In thinking about baseball, I've often pondered why the sport causes such visceral reaction in the ones who truly love the magic of the sport.  I know I'm not alone in feeling like I do about baseball...I know that the passionate response I have is common among men, women, girls and boys all across the world.  The reality of baseball is that there is deep truth that can be found in the foundations of the game.  The most fascinating aspect of baseball is that it revolves around failure.  If a batter gets a hit one out of three times than he is a successful hitter and has a bright future.  One out of three...that means that for every three at bats he will fail twice and yet be successful.  Every hitter starts the season batting 1000 and his average will only decrease from there starting with the first game and steadily moving downward throughout the season.  Pitchers, likewise, struggle throughout the year to maintain a mental focus that allows them to continue day to day, even after giving up 12 runs to the same team the last time they met.  The mental game is key, shrugging off past failures and focusing on future success.  In baseball, it's not fear of success that distracts the everyday game of the average player, it's fear of failure and an inability to move "past the past" and into the hopeful expectation of a better day.

In 2 Corinthians 4:16-18, Paul says,
"Therefore we do not lose heart.
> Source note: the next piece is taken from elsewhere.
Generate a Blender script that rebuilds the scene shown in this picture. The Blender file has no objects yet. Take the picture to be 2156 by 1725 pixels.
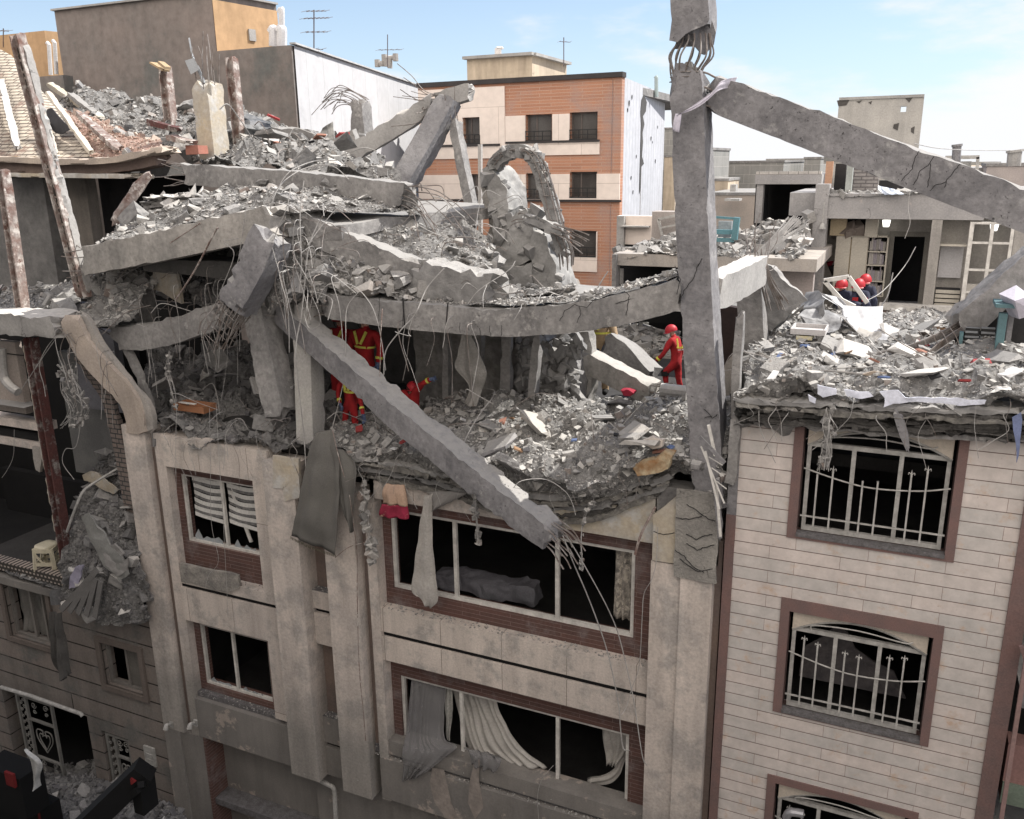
import bpy, bmesh, math, random
import numpy as np
from mathutils import Vector, Matrix, noise, Euler
S = bpy.context.scene
COL = S.collection
R = math.radians
GZ = 14.3            # eye height above the street
DIST = 11.5          # eye distance from the facade plane (y = 0)
# ---------------------------------------------------------------- camera
FX = 1828.0
AX = Vector((0.91109995, -0.10097679, -0.39962553)); AY = Vector((0.41198116, 0.25361398, 0.87518654)); AZ = Vector((-0.0129771, 0.9620206, -0.27266822))
cam_d = bpy.data.cameras.new('camera'); cam = bpy.data.objects.new('camera', cam_d); COL.objects.link(cam)
cam_d.sensor_width = 36; cam_d.lens = FX/2156*36; cam_d.clip_end = 5000; cam_d.clip_start = .1
m = Matrix(((AX.x, AX.y, -AX.z), (AY.x, AY.y, -AY.z), (AZ.x, AZ.y, -AZ.z))).to_4x4()
m.translation = Vector((0, -DIST, GZ)); cam.matrix_world = m
S.camera = cam
# ---------------------------------------------------------------- sun and sky
SUN_EL, SUN_AZ = 48.0, 42.0     # azimuth: degrees from +X towards +Y
sd = Vector((math.cos(R(SUN_EL))*math.cos(R(SUN_AZ)), math.cos(R(SUN_EL))*math.sin(R(SUN_AZ)), math.sin(R(SUN_EL))))
sun_d = bpy.data.lights.new('sun', 'SUN'); sun_d.energy = 5.0; sun_d.angle = R(.5); sun_d.color = (1, .955, .89)
sun = bpy.data.objects.new('sun', sun_d); COL.objects.link(sun); sun.rotation_euler = sd.to_track_quat('Z', 'Y').to_euler(); sun.location = (30, 10, 60)
W = bpy.data.worlds.new('World'); S.world = W; W.use_nodes = True
def build_world():
    nt = W.node_tree; nt.nodes.clear(); N = nt.nodes.new; L = nt.links.new
    out = N('ShaderNodeOutputWorld'); bg = N('ShaderNodeBackground'); bg.inputs[1].default_value = .10
    sky = N('ShaderNodeTexSky'); sky.sky_type = 'NISHITA'; sky.sun_disc = False; sky.sun_elevation = R(SUN_EL)
    sky.sun_rotation = R(90 - SUN_AZ); sky.altitude = 1200; sky.air_density = 1.0; sky.dust_density = .6; sky.ozone_density = 1.6
    tc = N('ShaderNodeTexCoord'); sep = N('ShaderNodeSeparateXYZ'); L(tc.outputs['Generated'], sep.inputs[0])
    mp = N('ShaderNodeMapping'); mp.inputs['Scale'].default_value = (1, 1, 3.2); mp.inputs['Location'].default_value = (1.35, .62, .25); L(tc.outputs['Generated'], mp.inputs[0])
    n1 = N('ShaderNodeTexNoise'); n1.inputs['Scale'].default_value = 3.1; n1.inputs['Detail'].default_value = 9; n1.inputs['Roughness'].default_value = .55; L(mp.outputs[0], n1.inputs[0])
    # cloud amount grows towards the horizon
    mr = N('ShaderNodeMapRange'); mr.inputs[1].default_value = .015; mr.inputs[2].default_value = .26; mr.inputs[3].default_value = .27; mr.inputs[4].default_value = -.22; L(sep.outputs[2], mr.inputs[0])
    ad = N('ShaderNodeMath'); ad.operation = 'ADD'; L(n1.outputs[0], ad.inputs[0]); L(mr.outputs[0], ad.inputs[1])
    cr = N('ShaderNodeMapRange'); cr.interpolation_type = 'SMOOTHSTEP'; cr.inputs[1].default_value = .56; cr.inputs[2].default_value = .70; L(ad.outputs[0], cr.inputs[0])
    hz = N('ShaderNodeMapRange'); hz.inputs[1].default_value = 0; hz.inputs[2].default_value = .30; hz.inputs[3].default_value = .8; hz.inputs[4].default_value = .0; L(sep.outputs[2], hz.inputs[0])
    m1 = N('ShaderNodeMix'); m1.data_type = 'RGBA'; m1.inputs['B'].default_value = (4.3, 5.2, 6.1, 1); L(hz.outputs[0], m1.inputs['Factor']); L(sky.outputs[0], m1.inputs['A'])
    m2 = N('ShaderNodeMix'); m2.data_type = 'RGBA'; m2.inputs['B'].default_value = (6.0, 6.05, 6.2, 1); L(cr.outputs[0], m2.inputs['Factor']); L(m1.outputs['Result'], m2.inputs['A'])
    # unseen bright warm sky added behind the viewpoint to fill the facade
    ya = N('ShaderNodeMapRange'); ya.inputs[1].default_value = .05; ya.inputs[2].default_value = -.45; L(sep.outputs[1], ya.inputs[0])
    m3 = N('ShaderNodeMix'); m3.data_type = 'RGBA'; m3.inputs['B'].default_value = (15.5, 14.2, 13.1, 1); L(ya.outputs[0], m3.inputs['Factor']); L(m2.outputs['Result'], m3.inputs['A'])
    L(m3.outputs['Result'], bg.inputs[0]); L(bg.outputs[0], out.inputs[0])
build_world()
S.view_settings.view_transform = 'Standard'; S.view_settings.look = 'None'; S.view_settings.gamma = 1; S.view_settings.exposure = .72
S.render.resolution_x = 1024; S.render.resolution_y = 819

# ---------------------------------------------------------------- picture point -> place in the world
def ray(px, py):
    v = Vector((px-1078., -(py-862.5), FX)); return Vector((v.dot(AX), v.dot(AY), v.dot(AZ)))
def P(px, py, y=0.):
    r = ray(px, py); t = (y+DIST)/r.y; return Vector((r.x*t, y, r.z*t+GZ))
def PZ(px, py, z):                      # z relative to the eye
    r = ray(px, py); t = z/r.z; return Vector((r.x*t, r.y*t-DIST, z+GZ))
def Q(p):
    if isinstance(p, Vector): return p
    return PZ(p[0], p[1], p[3]) if len(p) == 4 else P(*p)
def XZ(px, py, y=0.):
    p = P(px, py, y); return p.x, p.z-GZ
# ---------------------------------------------------------------- mesh collecting and objects
def nv(p, f=1., s=0.):
    return noise.noise_vector(Vector(p)*f+Vector((s*3.1, s*1.7, s*.9)))
def nf(p, f=1., s=0.):
    return noise.noise(Vector(p)*f+Vector((s*3.1, s*1.7, s*.9)))
class MB:
    def __init__(s): s.v = []; s.f = []; s.m = []
    def add(s, vs, fs, mi=0):
        o = len(s.v); s.v += [tuple(v) for v in vs]
        for f in fs: s.f.append(tuple(i+o for i in f)); s.m.append(mi)
    def box(s, x0, x1, y0, y1, z0, z1, mi=0, rel=True):     # z relative to the eye
        if x0 > x1: x0, x1 = x1, x0
        if y0 > y1: y0, y1 = y1, y0
        if z0 > z1: z0, z1 = z1, z0
        g = GZ if rel else 0
        vs = [(x, y, z+g) for z in (z0, z1) for y in (y0, y1) for x in (x0, x1)]
        s.add(vs, [(0, 2, 3, 1), (4, 5, 7, 6), (0, 1, 5, 4), (2, 6, 7, 3), (0, 4, 6, 2), (1, 3, 7, 5)], mi)
        return s
    def obox(s, c, ax, ay, az, mi=0):                       # centre and three half axes
        c = Vector(c); vs = [c+ax*i+ay*j+az*k for k in (-1, 1) for j in (-1, 1) for i in (-1, 1)]
        s.add(vs, [(0, 2, 3, 1), (4, 5, 7, 6), (0, 1, 5, 4), (2, 6, 7, 3), (0, 4, 6, 2), (1, 3, 7, 5)], mi); return s
    def bar(s, a, b, w, h, up=(0, 0, 1), mi=0):
        a, b = Q(a), Q(b); t = (b-a); L = t.length; t.normalize(); u = Vector(up)
        sd_ = t.cross(u)
        if sd_.length < 1e-3: sd_ = t.cross(Vector((0, 1, 0)))
        sd_.normalize(); u = sd_.cross(t)
        return s.obox((a+b)/2, t*L/2, sd_*w/2, u*h/2, mi)
    def tube(s, pts, r, n=6, mi=0, smooth=True, r2=None, cap=True):
        pts = [Q(p) for p in pts]
        if smooth and len(pts) > 2: pts = spline(pts)
        k = len(pts); o = len(s.v); rings = []
        u = None
        for i, p in enumerate(pts):
            t = (pts[min(i+1, k-1)]-pts[max(i-1, 0)])
            t = t.normalized() if t.length > 1e-9 else Vector((0, 0, 1))
            if u is None:
                u = t.cross(Vector((0, 0, 1)))
                if u.length < .1: u = t.cross(Vector((0, 1, 0)))
            u = (u-t*u.dot(t)).normalized(); w = t.cross(u)
            rr = r if r2 is None else r+(r2-r)*i/(k-1)
            for j in range(n):
                a = 2*math.pi*j/n; s.v.append(tuple(p+u*math.cos(a)*rr+w*math.sin(a)*rr))
        for i in range(k-1):
            for j in range(n):
                j2 = (j+1) % n; s.f.append((o+i*n+j, o+i*n+j2, o+(i+1)*n+j2, o+(i+1)*n+j)); s.m.append(mi)
        if cap:
            s.f.append(tuple(o+j for j in range(n))[::-1]); s.m.append(mi); s.f.append(tuple(o+(k-1)*n+j for j in range(n))); s.m.append(mi)
        return s
def spline(pts, k=5):
    out = []
    P_ = [pts[0]*2-pts[1]]+pts+[pts[-1]*2-pts[-2]]
    for i in range(1, len(P_)-2):
        a, b, c, d = P_[i-1:i+3]
        for j in range(k):
            t = j/k; out.append(.5*((2*b)+(c-a)*t+(2*a-5*b+4*c-d)*t*t+(3*b-a-3*c+d)*t**3))
    out.append(pts[-1]); return out
def wloc(o):
    v = Vector((0, 0, 0))
    while o is not None: v += o.location; o = o.parent
    return v
def setp(o, label=None, cat=None, group=None, kind=None):
    if label: o['label'] = label
    if cat: o['category'] = cat
    if group: o['group'] = group
    if kind: o['kind'] = kind
    return o
def mk(name, mb, mat, parent=None, label=None, cat=None, group=None, kind=None, smooth=False, soft=0):
    if isinstance(mb, MB):
        v = np.array(mb.v, dtype=float).reshape(-1, 3); f = mb.f; mi = mb.m
    else: v, f = mb; v = np.asarray(v, dtype=float); mi = None
    if parent is not None: org = wloc(parent)
    else: org = Vector(((v[:, 0].min()+v[:, 0].max())/2, (v[:, 1].min()+v[:, 1].max())/2, v[:, 2].min()))
    v = v-np.array(org)
    me = bpy.data.meshes.new(name); me.from_pydata(v.tolist(), [], f if isinstance(f, list) else f.tolist())
    ms = mat if isinstance(mat, (list, tuple)) else [mat]
    for q in ms: me.materials.append(q)
    if mi is not None and len(ms) > 1: me.polygons.foreach_set('material_index', mi)
    if smooth: me.polygons.foreach_set('use_smooth', [True]*len(me.polygons))
    me.update()
    if soft or getattr(mb, 'soft', 0):
        me.polygons.foreach_set('use_smooth', [True]*len(me.polygons)); me.set_sharp_from_angle(angle=R(28))
    o = bpy.data.objects.new(name, me); COL.objects.link(o)
    if parent is not None: o.parent = parent
    else: o.location = org
    return setp(o, label, cat, group, kind)
def empty(name, loc, label=None, cat=None, group=None, kind=None):
    o = bpy.data.objects.new(name, None); COL.objects.link(o); o.location = Q(loc); o.empty_display_size = .2
    return setp(o, label, cat, group, kind)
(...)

Though outwardly we are wasting away, yet inwardly we are being renewed day by day. For our light and momentary troubles are achieving for us an eternal glory that far outweighs them all. So we fix our eyes not on what is seen, but on what is unseen. For what is seen is temporary, but what is unseen is eternal." 
Paul's writing to the church in Corinth is a visionary statement reminding them that even though things have looked hopeless they can persevere...they can make it.  They can be victorious in life not because of their past (anyone who reads 1 Corinthians can see that their past was pretty rough) but because of the future that they can experience in life through faith in Jesus Christ.  Paul was the ultimate baseball manager, pep-talking his team  to break away from fear of their past failures.  Just like in baseball, Paul is saying that there's always another at bat, tomorrow is another chance to try again; you can't give up cause you blew it in the bottom of the ninth last game, but you can hold your head high because there's always tomorrow.  There's always another chance to shine and another chance to improve your ERA or boost your batting average.

The reality is that baseball teaches us about life.  Baseball teaches us that failure is inevitable but we can always get back up and try again.  In the movie Bull Durham, Kevin Costner's philosophical portrayal of aging catcher Crash Davis addressed this truth.  At one point in the movie, he is once again lecturing novice, but supremely talented pitcher Nuke LaLoosh, played by Tim Robbins.  Crash says, "You gotta be cocky and arrogant, even when you're getting beat. That's the secret. You gotta play this game with fear and arrogance."  I don't think that Crash was saying to live your life full of yourself, self-absorbed, thinking higher of yourself and your talents than you should; I think that Crash was really trying to get across that confidence can't be found in past achievements, those moments are gone; he was saying that in the face of failure all that we have today is what is and what will be in the future.  Crash's combination of "fear and arrogance" guides us back to the idea of living life acknowledging past mistakes while being willing to continue to get up and try again.  Crash is saying that you have to maintain hope even in the midst of the hopeless.  Crash Davis and Paul have a lot in common.

So this week, live with the confidence that today is a new day...don't rest on past success or a "batting average" that was great two weeks ago.  Don't be afraid to embrace your failures; realize that it's in our failures that God can most effectively work.  Living in "fear and arrogance" allows us the opportunities to keep going, keep striving, and the realization that there's always another at bat. 

I really do love baseball.  It's a great game.